Given instruction: Locate all lines in the data below that hold "finishes" and show them.

Provided data:

——————

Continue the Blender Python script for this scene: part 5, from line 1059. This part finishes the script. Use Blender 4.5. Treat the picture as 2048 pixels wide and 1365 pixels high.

——————

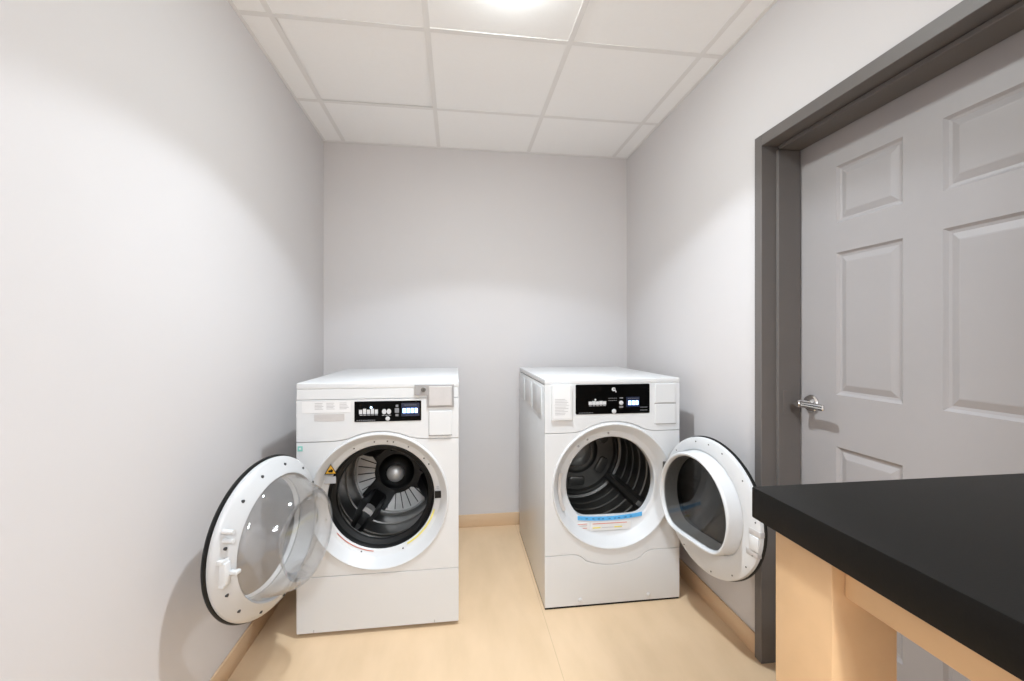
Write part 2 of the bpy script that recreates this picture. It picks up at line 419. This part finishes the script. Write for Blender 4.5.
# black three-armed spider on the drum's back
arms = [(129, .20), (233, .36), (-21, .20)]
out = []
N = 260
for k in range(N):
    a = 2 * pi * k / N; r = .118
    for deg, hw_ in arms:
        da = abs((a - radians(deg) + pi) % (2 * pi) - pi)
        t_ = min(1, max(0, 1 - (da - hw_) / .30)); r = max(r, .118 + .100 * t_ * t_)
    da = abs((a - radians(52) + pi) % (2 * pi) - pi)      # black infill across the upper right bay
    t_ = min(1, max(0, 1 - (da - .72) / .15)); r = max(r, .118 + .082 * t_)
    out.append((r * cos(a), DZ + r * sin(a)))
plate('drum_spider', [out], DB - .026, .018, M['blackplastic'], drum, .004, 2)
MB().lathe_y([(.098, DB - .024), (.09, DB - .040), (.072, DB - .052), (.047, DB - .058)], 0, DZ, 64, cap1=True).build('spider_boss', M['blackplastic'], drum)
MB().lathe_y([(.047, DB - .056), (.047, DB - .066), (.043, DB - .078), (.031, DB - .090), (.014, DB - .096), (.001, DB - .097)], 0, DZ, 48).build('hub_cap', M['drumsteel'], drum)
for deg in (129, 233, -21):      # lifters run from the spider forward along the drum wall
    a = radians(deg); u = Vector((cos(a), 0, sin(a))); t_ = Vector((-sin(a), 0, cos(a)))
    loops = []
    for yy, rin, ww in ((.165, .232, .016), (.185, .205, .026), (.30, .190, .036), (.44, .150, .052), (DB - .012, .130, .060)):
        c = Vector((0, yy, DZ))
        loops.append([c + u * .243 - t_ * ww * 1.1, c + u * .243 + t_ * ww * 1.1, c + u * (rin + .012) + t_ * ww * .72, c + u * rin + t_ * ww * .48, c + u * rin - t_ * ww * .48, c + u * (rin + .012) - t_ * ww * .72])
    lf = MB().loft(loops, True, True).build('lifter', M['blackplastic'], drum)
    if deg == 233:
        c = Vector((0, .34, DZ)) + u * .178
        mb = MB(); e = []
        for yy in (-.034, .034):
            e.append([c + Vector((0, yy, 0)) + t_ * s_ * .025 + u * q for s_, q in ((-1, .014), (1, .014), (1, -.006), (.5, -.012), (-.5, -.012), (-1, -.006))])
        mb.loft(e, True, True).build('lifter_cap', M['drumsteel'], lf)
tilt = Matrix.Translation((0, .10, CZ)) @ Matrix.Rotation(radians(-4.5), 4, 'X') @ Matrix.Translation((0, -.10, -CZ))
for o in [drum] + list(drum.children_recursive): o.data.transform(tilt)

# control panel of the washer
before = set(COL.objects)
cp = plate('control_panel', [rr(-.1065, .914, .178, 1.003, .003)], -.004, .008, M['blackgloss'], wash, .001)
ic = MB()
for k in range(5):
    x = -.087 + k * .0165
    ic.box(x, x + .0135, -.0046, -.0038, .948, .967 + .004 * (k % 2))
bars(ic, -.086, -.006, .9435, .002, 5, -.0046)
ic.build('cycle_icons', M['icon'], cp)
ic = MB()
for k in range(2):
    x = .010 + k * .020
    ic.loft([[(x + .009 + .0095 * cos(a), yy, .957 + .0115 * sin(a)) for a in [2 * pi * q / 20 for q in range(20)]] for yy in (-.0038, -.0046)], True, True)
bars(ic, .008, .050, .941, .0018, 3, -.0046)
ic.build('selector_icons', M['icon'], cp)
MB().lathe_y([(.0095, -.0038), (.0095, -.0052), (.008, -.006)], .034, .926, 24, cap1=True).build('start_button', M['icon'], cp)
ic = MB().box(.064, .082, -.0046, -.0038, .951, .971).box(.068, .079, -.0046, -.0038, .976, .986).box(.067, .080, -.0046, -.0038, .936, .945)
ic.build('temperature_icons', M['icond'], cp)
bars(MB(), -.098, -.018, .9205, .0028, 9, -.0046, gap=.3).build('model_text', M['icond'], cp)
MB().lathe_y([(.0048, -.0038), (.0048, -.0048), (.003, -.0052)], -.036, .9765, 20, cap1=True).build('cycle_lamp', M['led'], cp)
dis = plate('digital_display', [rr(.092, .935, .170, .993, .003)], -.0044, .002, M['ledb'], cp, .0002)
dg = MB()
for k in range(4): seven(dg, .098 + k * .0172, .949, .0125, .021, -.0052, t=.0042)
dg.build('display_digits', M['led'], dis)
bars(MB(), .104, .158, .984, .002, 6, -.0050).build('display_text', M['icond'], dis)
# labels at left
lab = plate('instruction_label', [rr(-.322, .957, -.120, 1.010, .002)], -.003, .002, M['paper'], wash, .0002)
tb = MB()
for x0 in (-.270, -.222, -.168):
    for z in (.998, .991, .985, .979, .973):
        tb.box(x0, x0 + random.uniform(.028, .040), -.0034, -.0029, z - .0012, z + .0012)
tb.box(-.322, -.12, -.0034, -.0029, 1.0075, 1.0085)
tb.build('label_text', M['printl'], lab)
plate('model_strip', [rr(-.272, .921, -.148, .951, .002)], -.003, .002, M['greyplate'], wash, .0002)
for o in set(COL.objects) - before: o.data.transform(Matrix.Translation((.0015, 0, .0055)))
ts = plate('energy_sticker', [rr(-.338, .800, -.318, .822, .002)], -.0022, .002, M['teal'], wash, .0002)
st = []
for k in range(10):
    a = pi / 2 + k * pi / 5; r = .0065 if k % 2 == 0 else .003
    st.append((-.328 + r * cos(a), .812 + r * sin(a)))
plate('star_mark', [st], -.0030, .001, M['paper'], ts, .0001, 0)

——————

Written response:
Continue the Blender Python script for this scene: part 5, from line 1059. This part finishes the script. Use Blender 4.5. Treat the picture as 2048 pixels wide and 1365 pixels high.
Write part 2 of the bpy script that recreates this picture. It picks up at line 419. This part finishes the script. Write for Blender 4.5.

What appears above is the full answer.